『あきば』というとついAKBと思うようになったのはいつからだろうか。元は旧国鉄が駅をこの地に作った1823年に『元は秋葉神社のあった原っぱ=あきばっぱら』、つまり『あきばはら』を駅員が間違えて『あきはばら』としたのがそもそもの経緯。つまり、駅名をそのまま略すと『あきは』だが、実は『あきば』が正しいのである。
いや、今回は鉄道シリーズではなく立ち食いそばの話だが、秋葉原駅から昭和通りを渡り、上野方向に歩くと飲食店、特に立ち食いそばが並んでいる。まずは富士そば、さらにその先には『みのがさ』という店、これも名店がある。これを通り越した先にあるのが『あきば』という店である。
前置きが長くなったが、店は新しいビルの一階、しかし中に入ると懐かしい雰囲気。特筆すべきは店の端に蕎麦打ちコーナーがあり、石臼も完備。ご主人が食べる分を打つ、三立て(挽きたて、打ち立て、茹でたて)の店なのだ。
一方、注文は券売機で食券を購入する。今回は悩んだ末に『冷かけたぬきそば』(410円)にしてカウンターのややお歳をめしたおばさんに渡す。すごく感じがよく、できたらお呼びしますと言われ席で待つ。立ち食いそばとはいうもののセルフサービスの椅子に座って食べる店なのだ。
5分ほど経過して『冷やしたぬきあがりました』の声。丼に盛られた蕎麦がトレイに乗せられたのを受け取る。丼をみると盛られた蕎麦に天かす、ワカメ、刻みネギ丼に共にモヤシも乗り、ワサビが添えられている。ワサビをツユにとき、まずは蕎麦を一口。さすがに三立てだけあって角の立った腰がある蕎麦は美味い。少し硬めかなと思ったが、ツユに浸しているうちにちょうど良くなる。

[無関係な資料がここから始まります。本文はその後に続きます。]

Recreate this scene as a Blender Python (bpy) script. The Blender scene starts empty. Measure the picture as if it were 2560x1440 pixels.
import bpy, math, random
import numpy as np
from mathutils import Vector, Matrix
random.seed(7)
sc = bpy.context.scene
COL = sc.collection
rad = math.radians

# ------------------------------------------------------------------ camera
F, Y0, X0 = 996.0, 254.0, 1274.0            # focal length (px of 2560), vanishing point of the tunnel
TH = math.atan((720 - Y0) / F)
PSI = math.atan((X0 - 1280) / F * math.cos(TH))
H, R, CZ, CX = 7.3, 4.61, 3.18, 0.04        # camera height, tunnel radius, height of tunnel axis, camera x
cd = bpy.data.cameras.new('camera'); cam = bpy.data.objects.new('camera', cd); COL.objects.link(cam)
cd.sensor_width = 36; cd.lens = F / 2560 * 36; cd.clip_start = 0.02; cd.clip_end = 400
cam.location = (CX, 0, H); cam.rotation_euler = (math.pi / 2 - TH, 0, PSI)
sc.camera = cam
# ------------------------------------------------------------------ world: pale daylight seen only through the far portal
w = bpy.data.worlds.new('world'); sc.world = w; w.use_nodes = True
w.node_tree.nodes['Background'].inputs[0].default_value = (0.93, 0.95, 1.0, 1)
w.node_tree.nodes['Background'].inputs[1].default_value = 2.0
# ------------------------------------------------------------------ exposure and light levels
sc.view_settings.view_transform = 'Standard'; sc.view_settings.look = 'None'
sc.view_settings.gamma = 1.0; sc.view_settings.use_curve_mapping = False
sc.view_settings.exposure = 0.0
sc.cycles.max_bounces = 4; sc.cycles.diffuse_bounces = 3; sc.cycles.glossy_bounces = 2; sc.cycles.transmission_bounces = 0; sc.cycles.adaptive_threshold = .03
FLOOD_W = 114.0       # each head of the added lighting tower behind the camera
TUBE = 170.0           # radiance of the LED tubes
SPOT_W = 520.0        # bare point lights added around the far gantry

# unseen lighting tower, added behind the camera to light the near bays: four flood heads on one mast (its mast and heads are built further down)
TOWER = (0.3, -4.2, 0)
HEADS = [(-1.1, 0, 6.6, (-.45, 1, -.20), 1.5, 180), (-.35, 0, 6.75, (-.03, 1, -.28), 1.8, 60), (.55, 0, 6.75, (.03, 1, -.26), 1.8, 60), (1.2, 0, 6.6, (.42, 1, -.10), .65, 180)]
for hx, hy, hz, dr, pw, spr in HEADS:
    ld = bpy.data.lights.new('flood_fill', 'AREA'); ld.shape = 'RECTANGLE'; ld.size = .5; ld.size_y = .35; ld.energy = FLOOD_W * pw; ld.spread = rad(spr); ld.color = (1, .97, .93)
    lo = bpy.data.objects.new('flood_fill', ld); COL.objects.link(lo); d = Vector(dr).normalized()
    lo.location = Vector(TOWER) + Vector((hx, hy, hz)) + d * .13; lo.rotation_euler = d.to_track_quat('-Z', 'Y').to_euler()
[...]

ツユはあまり香るわけでもなく、インパクトに欠ける。また、天かすは市販品、モヤシもあまり合わない。ただ、蕎麦はとても立ち食いそばとは思えない完成度で単なるザルか、天ザルにでもした方が良かったかも知れない。さすがに口コミで評判が良いのがよく分かった。
また、ご夫婦なのか、蕎麦の礼をいい、店を出るとご夫婦からありがとうございした、また、お待ちしていますの声。本当に好感の持てるお店であった。ごちそうさまでした。